Write out every line of the material exactly as it appears.
***
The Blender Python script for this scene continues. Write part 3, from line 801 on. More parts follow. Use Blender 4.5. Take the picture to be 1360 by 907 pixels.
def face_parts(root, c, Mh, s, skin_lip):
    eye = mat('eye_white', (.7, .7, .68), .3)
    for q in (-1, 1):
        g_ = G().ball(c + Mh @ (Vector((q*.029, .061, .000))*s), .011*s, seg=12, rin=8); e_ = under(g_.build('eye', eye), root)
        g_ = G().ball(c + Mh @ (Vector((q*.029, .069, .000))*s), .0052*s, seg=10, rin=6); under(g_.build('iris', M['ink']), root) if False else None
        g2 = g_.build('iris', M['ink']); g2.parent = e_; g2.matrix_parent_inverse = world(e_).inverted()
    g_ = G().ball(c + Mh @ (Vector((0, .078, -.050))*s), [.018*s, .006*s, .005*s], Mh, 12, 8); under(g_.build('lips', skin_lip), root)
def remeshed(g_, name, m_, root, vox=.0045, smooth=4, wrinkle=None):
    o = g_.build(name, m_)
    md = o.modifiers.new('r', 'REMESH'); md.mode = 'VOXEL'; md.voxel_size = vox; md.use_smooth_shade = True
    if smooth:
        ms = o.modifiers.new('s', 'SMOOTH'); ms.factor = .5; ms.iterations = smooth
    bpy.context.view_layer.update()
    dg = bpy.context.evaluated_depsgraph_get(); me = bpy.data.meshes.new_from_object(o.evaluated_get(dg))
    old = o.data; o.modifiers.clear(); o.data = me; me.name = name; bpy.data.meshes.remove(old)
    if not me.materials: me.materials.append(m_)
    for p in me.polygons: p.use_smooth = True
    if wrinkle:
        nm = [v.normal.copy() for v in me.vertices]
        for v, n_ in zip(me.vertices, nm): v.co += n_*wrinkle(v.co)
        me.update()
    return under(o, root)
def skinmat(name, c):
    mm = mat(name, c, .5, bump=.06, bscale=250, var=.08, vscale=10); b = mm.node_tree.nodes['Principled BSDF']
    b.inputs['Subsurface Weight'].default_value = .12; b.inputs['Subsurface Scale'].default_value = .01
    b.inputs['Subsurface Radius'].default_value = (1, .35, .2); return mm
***
### Task output
The Blender Python script for this scene continues. Write part 3, from line 801 on. More parts follow. Use Blender 4.5. Take the picture to be 1360 by 907 pixels.
def face_parts(root, c, Mh, s, skin_lip):
    eye = mat('eye_white', (.7, .7, .68), .3)
    for q in (-1, 1):
        g_ = G().ball(c + Mh @ (Vector((q*.029, .061, .000))*s), .011*s, seg=12, rin=8); e_ = under(g_.build('eye', eye), root)
        g_ = G().ball(c + Mh @ (Vector((q*.029, .069, .000))*s), .0052*s, seg=10, rin=6); under(g_.build('iris', M['ink']), root) if False else None
        g2 = g_.build('iris', M['ink']); g2.parent = e_; g2.matrix_parent_inverse = world(e_).inverted()
    g_ = G().ball(c + Mh @ (Vector((0, .078, -.050))*s), [.018*s, .006*s, .005*s], Mh, 12, 8); under(g_.build('lips', skin_lip), root)
def remeshed(g_, name, m_, root, vox=.0045, smooth=4, wrinkle=None):
    o = g_.build(name, m_)
    md = o.modifiers.new('r', 'REMESH'); md.mode = 'VOXEL'; md.voxel_size = vox; md.use_smooth_shade = True
    if smooth:
        ms = o.modifiers.new('s', 'SMOOTH'); ms.factor = .5; ms.iterations = smooth
    bpy.context.view_layer.update()
    dg = bpy.context.evaluated_depsgraph_get(); me = bpy.data.meshes.new_from_object(o.evaluated_get(dg))
    old = o.data; o.modifiers.clear(); o.data = me; me.name = name; bpy.data.meshes.remove(old)
    if not me.materials: me.materials.append(m_)
    for p in me.polygons: p.use_smooth = True
    if wrinkle:
        nm = [v.normal.copy() for v in me.vertices]
        for v, n_ in zip(me.vertices, nm): v.co += n_*wrinkle(v.co)
        me.update()
    return under(o, root)
def skinmat(name, c):
    mm = mat(name, c, .5, bump=.06, bscale=250, var=.08, vscale=10); b = mm.node_tree.nodes['Principled BSDF']
    b.inputs['Subsurface Weight'].default_value = .12; b.inputs['Subsurface Scale'].default_value = .01
    b.inputs['Subsurface Radius'].default_value = (1, .35, .2); return mm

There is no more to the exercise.